The Splunk Inc. website on a smartphone on Sunday, Feb. 28, 2021.

Tiffany Hagler-Geard/Bloomberg

Splunk remains a frustrating stock for its shareholders. But there’s reason to think that owning the data analytics software company’s shares should eventually pay off for investors.

As Barron’s has chronicled, Splunk (ticker: SPLK) has been working through a business model transition, shifting more customers to cloud-based versions of its software; the switch also includes a new revenue model more focused on subscriptions than perpetual licenses.
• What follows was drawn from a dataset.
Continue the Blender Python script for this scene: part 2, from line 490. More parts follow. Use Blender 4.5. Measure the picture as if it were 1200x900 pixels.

That kind of transition almost always creates disruptions in reported results – subscription-based businesses are more predictable, but the shift depresses reported revenue in the short run.

July quarter earnings beat estimates, but the stock fell anyway, hampered by guidance that was fine but failed to excite investors. Since last reporting results, the stock has slumped 10%, and it is off about 19% for the year to date.

But the stock looks perkier on Thursday, up 4.5% to $143.82 on a day when the S&P 500 is down a little under 1%. For that give credit to Piper Sandler analyst Rob Owens, who reiterated his Overweight rating and $190 target on the stock, implying better than 30% upside.

Owens writes in a research note that Splunk remains “a top pick” heading into the company’s fiscal fourth quarter ending in January.

Owens writes that recent meetings with the company give him “confidence in continued progress.” He says the company should benefit from a combination of pricing and product tweaks, growth in demand for cloud versions of its software and a strong fundamental backdrop, with IT spending picking up. He thinks the company’s upcoming user conference, known as “.conf,” could be a catalyst for the stock, with new product announcements and an update on pricing dynamics likely.

“After a difficult quarter nearly a year ago, we believe execution challenges have been remedied,” Owens writes in a research note. “At that time a handful of large deals were undergoing more stringent evaluation,” with board-level oversight of large contracts, causing a shortfall. “From Splunk’s perspective, this elevated scrutiny was temporary and has not been a significant factor in three subsequent quarters.”